Hi, am Gilbert Andanje, a Mechatronics Engineering student at the Jomo Kenyatta University of Agriculture and Technology in Nairobi, Kenya. I am also the founder of RoboKid a company that looks to impart fundamentals of tech in kids through experiential learning by tinkering with interactive robots built in class.
Growing up I have been many things but a computer enthusiast. I once toyed with being a pilot but I dint go past the psychomotor test. I also thought about being a doctor but I would learn later that was just me being young and ambitious! By the time I was finishing high school I had not laid my finger yet on what I really want to be in life. We were served a pamphlet of all the courses available in our Kenyan system and without any clue what I really wanted. Since I had a liking for physics and sciences generally I would chose an engineering related field.
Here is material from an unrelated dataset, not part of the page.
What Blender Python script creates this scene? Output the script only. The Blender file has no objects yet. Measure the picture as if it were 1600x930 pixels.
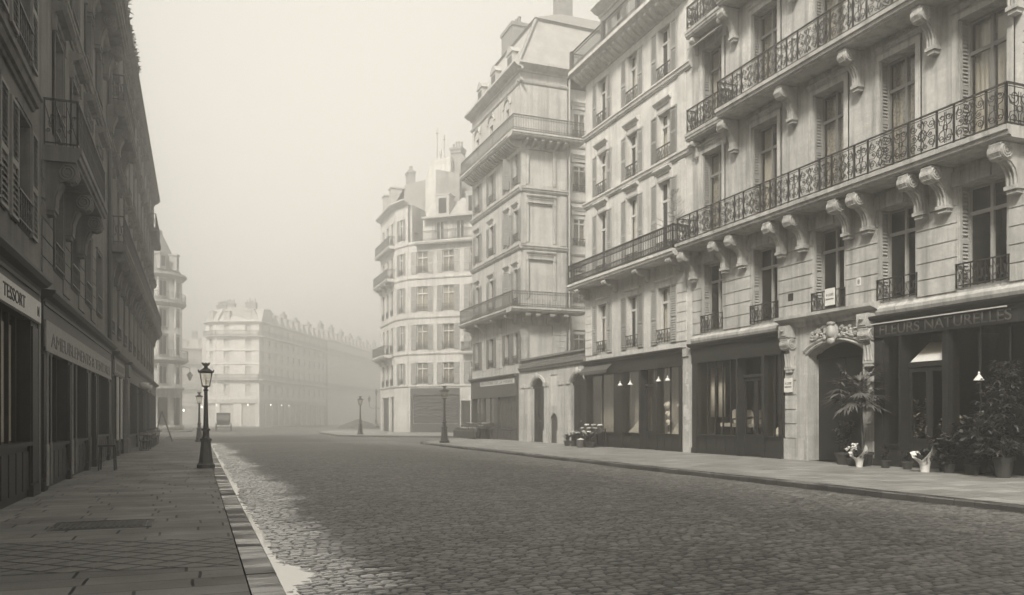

In college I met this friend who was geeky and would stay up all night on his laptop doing whatever I dint understand. This would turn out to be the person that changed my course for good. He would push me to fidget with computers. According to him computers were as easy to understand as phones! I never believed a word he said but still somehow he pushed me over the edge. When I started watching tutorials and tried my first code and worked, I felt as though I was one of the bad boy programmers already. 
Fast forward am loving the way tech has given me freedom to imagine and create. The abstraction of physical things and scenarios really make tech a wonder in my world. That you can simulate processes even without the physical participants is just amazing. This has reduced cost of research and destructive tests that otherwise real money is lost. Time to product launch has reduced significantly and unprecedented situations are arrested way before they even happen. I finally found my place and am comfortable in tech. 
Last year I participated in the mainframe contest and the knowledge I acquired was enormous. It was then that I got to learn about enterprise computing. This new field is under evangelised. The mainframe clocking millions of transactions ahead of the biggest names in tech is interesting. Who would've thought ! I call it the silent King! The only thing that I dint like about COBOL is its structured nature, especially coming from the world of OOP. However I would understand later that to secure these millions of transactions the language is just good being structured. This increases the security of data and any fraudulent or even phishing kind of attack cannot go through the mainframe. That part I liked. The last thing a business would want is to a looted account.